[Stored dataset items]
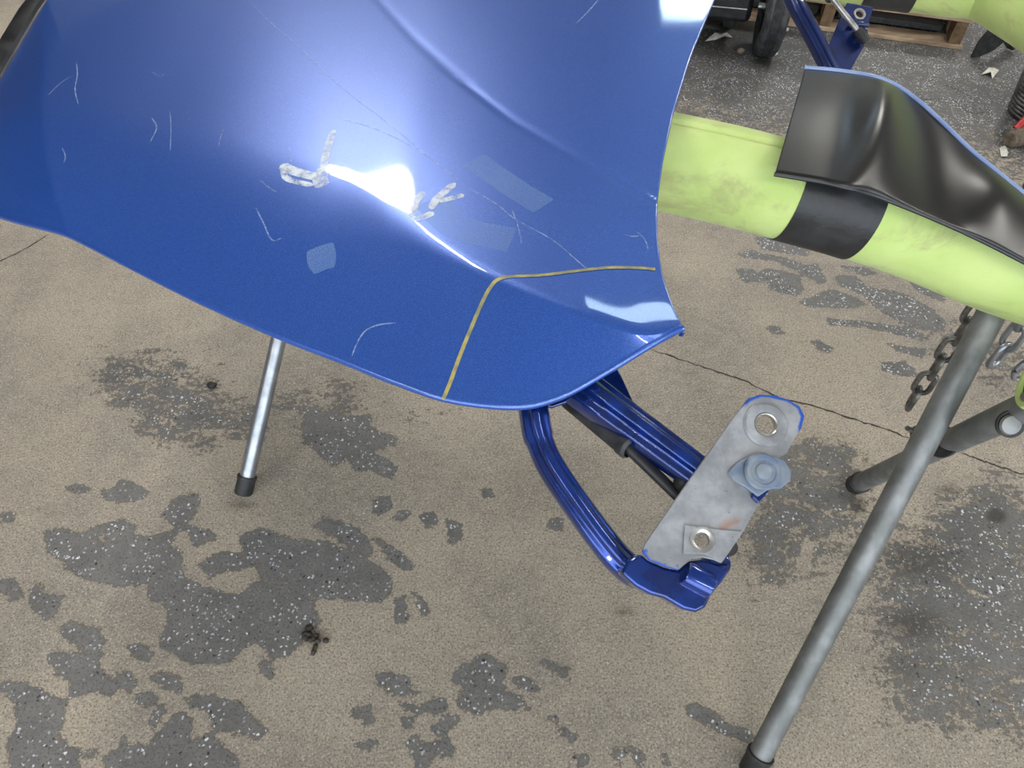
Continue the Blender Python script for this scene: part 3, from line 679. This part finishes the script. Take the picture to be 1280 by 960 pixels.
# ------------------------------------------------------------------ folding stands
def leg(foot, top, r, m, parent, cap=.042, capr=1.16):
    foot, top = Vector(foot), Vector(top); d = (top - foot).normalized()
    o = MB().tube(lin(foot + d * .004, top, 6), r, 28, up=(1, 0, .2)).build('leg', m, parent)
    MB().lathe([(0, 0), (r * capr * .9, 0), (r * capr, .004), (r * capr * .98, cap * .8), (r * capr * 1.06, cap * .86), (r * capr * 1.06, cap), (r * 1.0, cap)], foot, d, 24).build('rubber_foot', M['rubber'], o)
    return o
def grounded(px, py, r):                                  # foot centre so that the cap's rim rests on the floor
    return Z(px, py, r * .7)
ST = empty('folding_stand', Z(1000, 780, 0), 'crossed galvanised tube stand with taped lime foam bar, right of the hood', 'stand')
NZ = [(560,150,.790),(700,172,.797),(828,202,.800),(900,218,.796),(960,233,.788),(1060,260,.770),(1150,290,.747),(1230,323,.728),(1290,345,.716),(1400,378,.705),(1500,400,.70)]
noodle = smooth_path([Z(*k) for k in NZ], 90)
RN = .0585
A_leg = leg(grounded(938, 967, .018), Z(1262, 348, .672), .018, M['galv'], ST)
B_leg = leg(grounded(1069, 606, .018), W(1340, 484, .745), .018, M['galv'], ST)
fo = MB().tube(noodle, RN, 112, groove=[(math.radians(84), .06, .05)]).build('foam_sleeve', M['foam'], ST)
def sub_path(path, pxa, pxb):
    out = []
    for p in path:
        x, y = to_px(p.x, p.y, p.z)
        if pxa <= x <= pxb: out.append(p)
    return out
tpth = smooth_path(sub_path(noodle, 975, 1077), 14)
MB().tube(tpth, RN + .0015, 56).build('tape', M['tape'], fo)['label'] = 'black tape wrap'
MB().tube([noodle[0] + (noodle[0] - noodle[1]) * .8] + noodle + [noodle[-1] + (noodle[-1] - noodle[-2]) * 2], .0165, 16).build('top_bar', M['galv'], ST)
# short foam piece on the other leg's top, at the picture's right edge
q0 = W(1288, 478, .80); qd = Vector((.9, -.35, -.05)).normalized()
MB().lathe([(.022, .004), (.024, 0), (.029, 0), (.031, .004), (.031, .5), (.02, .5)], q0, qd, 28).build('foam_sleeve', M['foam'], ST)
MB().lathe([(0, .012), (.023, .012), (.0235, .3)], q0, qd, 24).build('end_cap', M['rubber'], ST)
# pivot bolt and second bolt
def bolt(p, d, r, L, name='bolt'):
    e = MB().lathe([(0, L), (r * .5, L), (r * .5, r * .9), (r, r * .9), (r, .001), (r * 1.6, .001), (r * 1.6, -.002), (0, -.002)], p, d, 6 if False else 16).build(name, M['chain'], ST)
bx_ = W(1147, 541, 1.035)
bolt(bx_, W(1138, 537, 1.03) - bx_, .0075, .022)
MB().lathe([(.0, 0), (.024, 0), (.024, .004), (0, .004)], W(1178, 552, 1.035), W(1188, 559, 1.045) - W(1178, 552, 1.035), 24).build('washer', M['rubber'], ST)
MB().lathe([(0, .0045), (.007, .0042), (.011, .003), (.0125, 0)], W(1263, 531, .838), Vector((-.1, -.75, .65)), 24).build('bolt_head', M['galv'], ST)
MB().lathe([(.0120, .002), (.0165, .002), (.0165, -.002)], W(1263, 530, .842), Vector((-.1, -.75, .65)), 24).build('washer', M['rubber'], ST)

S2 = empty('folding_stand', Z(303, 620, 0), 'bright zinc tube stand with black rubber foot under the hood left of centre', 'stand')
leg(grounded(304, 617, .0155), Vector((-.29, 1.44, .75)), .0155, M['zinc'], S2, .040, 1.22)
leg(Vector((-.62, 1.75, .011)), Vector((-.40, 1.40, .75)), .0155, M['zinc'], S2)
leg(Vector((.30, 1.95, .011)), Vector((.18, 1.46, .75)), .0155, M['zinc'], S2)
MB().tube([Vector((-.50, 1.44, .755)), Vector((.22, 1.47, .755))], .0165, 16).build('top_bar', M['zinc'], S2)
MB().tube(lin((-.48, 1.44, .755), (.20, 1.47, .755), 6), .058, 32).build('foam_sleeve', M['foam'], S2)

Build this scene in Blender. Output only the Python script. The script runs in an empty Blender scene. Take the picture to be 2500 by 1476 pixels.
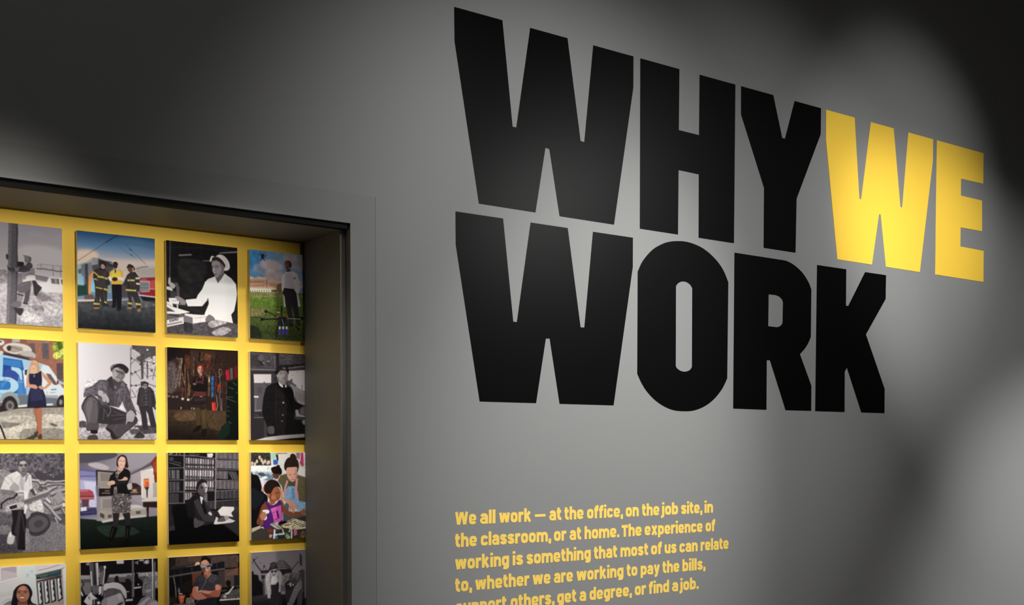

# What is required:
Each entry should be repeated exactly as it appears; the pictures stay out.

# The answer:
Continue the Blender Python script for this scene: part 3, from line 679. This part finishes the script. Take the picture to be 1280 by 960 pixels.
# ------------------------------------------------------------------ folding stands
def leg(foot, top, r, m, parent, cap=.042, capr=1.16):
    foot, top = Vector(foot), Vector(top); d = (top - foot).normalized()
    o = MB().tube(lin(foot + d * .004, top, 6), r, 28, up=(1, 0, .2)).build('leg', m, parent)
    MB().lathe([(0, 0), (r * capr * .9, 0), (r * capr, .004), (r * capr * .98, cap * .8), (r * capr * 1.06, cap * .86), (r * capr * 1.06, cap), (r * 1.0, cap)], foot, d, 24).build('rubber_foot', M['rubber'], o)
    return o
def grounded(px, py, r):                                  # foot centre so that the cap's rim rests on the floor
    return Z(px, py, r * .7)
ST = empty('folding_stand', Z(1000, 780, 0), 'crossed galvanised tube stand with taped lime foam bar, right of the hood', 'stand')
NZ = [(560,150,.790),(700,172,.797),(828,202,.800),(900,218,.796),(960,233,.788),(1060,260,.770),(1150,290,.747),(1230,323,.728),(1290,345,.716),(1400,378,.705),(1500,400,.70)]
noodle = smooth_path([Z(*k) for k in NZ], 90)
RN = .0585
A_leg = leg(grounded(938, 967, .018), Z(1262, 348, .672), .018, M['galv'], ST)
B_leg = leg(grounded(1069, 606, .018), W(1340, 484, .745), .018, M['galv'], ST)
fo = MB().tube(noodle, RN, 112, groove=[(math.radians(84), .06, .05)]).build('foam_sleeve', M['foam'], ST)
def sub_path(path, pxa, pxb):
    out = []
    for p in path:
        x, y = to_px(p.x, p.y, p.z)
        if pxa <= x <= pxb: out.append(p)
    return out
tpth = smooth_path(sub_path(noodle, 975, 1077), 14)
MB().tube(tpth, RN + .0015, 56).build('tape', M['tape'], fo)['label'] = 'black tape wrap'
MB().tube([noodle[0] + (noodle[0] - noodle[1]) * .8] + noodle + [noodle[-1] + (noodle[-1] - noodle[-2]) * 2], .0165, 16).build('top_bar', M['galv'], ST)
# short foam piece on the other leg's top, at the picture's right edge
q0 = W(1288, 478, .80); qd = Vector((.9, -.35, -.05)).normalized()
MB().lathe([(.022, .004), (.024, 0), (.029, 0), (.031, .004), (.031, .5), (.02, .5)], q0, qd, 28).build('foam_sleeve', M['foam'], ST)
MB().lathe([(0, .012), (.023, .012), (.0235, .3)], q0, qd, 24).build('end_cap', M['rubber'], ST)
# pivot bolt and second bolt
def bolt(p, d, r, L, name='bolt'):
    e = MB().lathe([(0, L), (r * .5, L), (r * .5, r * .9), (r, r * .9), (r, .001), (r * 1.6, .001), (r * 1.6, -.002), (0, -.002)], p, d, 6 if False else 16).build(name, M['chain'], ST)
bx_ = W(1147, 541, 1.035)
bolt(bx_, W(1138, 537, 1.03) - bx_, .0075, .022)
MB().lathe([(.0, 0), (.024, 0), (.024, .004), (0, .004)], W(1178, 552, 1.035), W(1188, 559, 1.045) - W(1178, 552, 1.035), 24).build('washer', M['rubber'], ST)
MB().lathe([(0, .0045), (.007, .0042), (.011, .003), (.0125, 0)], W(1263, 531, .838), Vector((-.1, -.75, .65)), 24).build('bolt_head', M['galv'], ST)
MB().lathe([(.0120, .002), (.0165, .002), (.0165, -.002)], W(1263, 530, .842), Vector((-.1, -.75, .65)), 24).build('washer', M['rubber'], ST)

S2 = empty('folding_stand', Z(303, 620, 0), 'bright zinc tube stand with black rubber foot under the hood left of centre', 'stand')
leg(grounded(304, 617, .0155), Vector((-.29, 1.44, .75)), .0155, M['zinc'], S2, .040, 1.22)
leg(Vector((-.62, 1.75, .011)), Vector((-.40, 1.40, .75)), .0155, M['zinc'], S2)
leg(Vector((.30, 1.95, .011)), Vector((.18, 1.46, .75)), .0155, M['zinc'], S2)
MB().tube([Vector((-.50, 1.44, .755)), Vector((.22, 1.47, .755))], .0165, 16).build('top_bar', M['zinc'], S2)
MB().tube(lin((-.48, 1.44, .755), (.20, 1.47, .755), 6), .058, 32).build('foam_sleeve', M['foam'], S2)

Build this scene in Blender. Output only the Python script. The script runs in an empty Blender scene. Take the picture to be 2500 by 1476 pixels.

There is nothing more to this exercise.